5. You talk and write a lot about change management. What are some best practices to employ when introducing new workplace technology?

I think one of the key challenges and complexities in change management—particularly implementing workplace technology—is that it requires communication and collaboration across historically siloed departments, such as corporate services, facilities management, real estate, IT, corporate communications, and HR. It isn't always clear who owns a certain strategic initiative. I've found that the organizations moving in the right direction—in terms of designing, delivering, and enabling that superior employee experience—are the ones who are also better at interdepartmental communications and understanding their roles and responsibilities, or have even gone so far as to on to combine some of these functions into a new discipline.

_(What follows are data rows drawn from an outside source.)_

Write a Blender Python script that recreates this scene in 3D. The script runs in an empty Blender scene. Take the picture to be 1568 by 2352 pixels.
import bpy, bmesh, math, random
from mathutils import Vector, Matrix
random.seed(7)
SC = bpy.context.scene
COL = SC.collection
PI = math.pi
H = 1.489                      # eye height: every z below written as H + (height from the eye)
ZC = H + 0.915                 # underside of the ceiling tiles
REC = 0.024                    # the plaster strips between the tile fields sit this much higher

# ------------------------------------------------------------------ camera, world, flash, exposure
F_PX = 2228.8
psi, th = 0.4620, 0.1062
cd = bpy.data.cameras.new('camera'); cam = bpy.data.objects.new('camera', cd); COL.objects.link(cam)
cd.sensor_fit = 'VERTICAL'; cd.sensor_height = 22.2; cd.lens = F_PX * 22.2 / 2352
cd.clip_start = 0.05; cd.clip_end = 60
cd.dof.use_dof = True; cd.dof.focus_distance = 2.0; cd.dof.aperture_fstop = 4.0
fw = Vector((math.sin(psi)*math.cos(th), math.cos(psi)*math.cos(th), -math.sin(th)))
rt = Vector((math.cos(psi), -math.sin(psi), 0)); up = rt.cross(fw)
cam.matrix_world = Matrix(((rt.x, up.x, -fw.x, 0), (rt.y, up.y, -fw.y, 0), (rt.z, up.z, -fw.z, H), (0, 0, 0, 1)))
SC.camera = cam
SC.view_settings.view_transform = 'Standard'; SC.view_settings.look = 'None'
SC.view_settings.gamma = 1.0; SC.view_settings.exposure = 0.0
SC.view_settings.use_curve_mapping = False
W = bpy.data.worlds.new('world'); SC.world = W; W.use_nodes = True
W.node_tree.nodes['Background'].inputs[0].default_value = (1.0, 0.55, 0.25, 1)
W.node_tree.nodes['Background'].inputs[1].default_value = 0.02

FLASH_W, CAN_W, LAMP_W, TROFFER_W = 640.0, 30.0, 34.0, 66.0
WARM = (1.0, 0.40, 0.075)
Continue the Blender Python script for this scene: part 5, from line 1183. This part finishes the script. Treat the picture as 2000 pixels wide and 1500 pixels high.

Other measures of success in change management (which I've spent a lot of time focused on, both in tech and workplace design) are adoption and utilization rates. My take is that if you make a product that people like and that delivers an experience that is better than how things were before, then the change management part is going to be much easier, and you will see a higher utilization rate.

Finally, there's the importance of communicating the change, and that onus falls collectively on the occupant organization, the landlord, and the workplace technology provider. To be honest, most workplace technology providers don't offer sufficient advice and standards of communication to make deployments easy for their customers, at the individual scale or the corporate scale. I think Comfy is unique in the care and service that the team provides in engaging with occupants, and I'm looking forward to offering advice on how to build that out even more.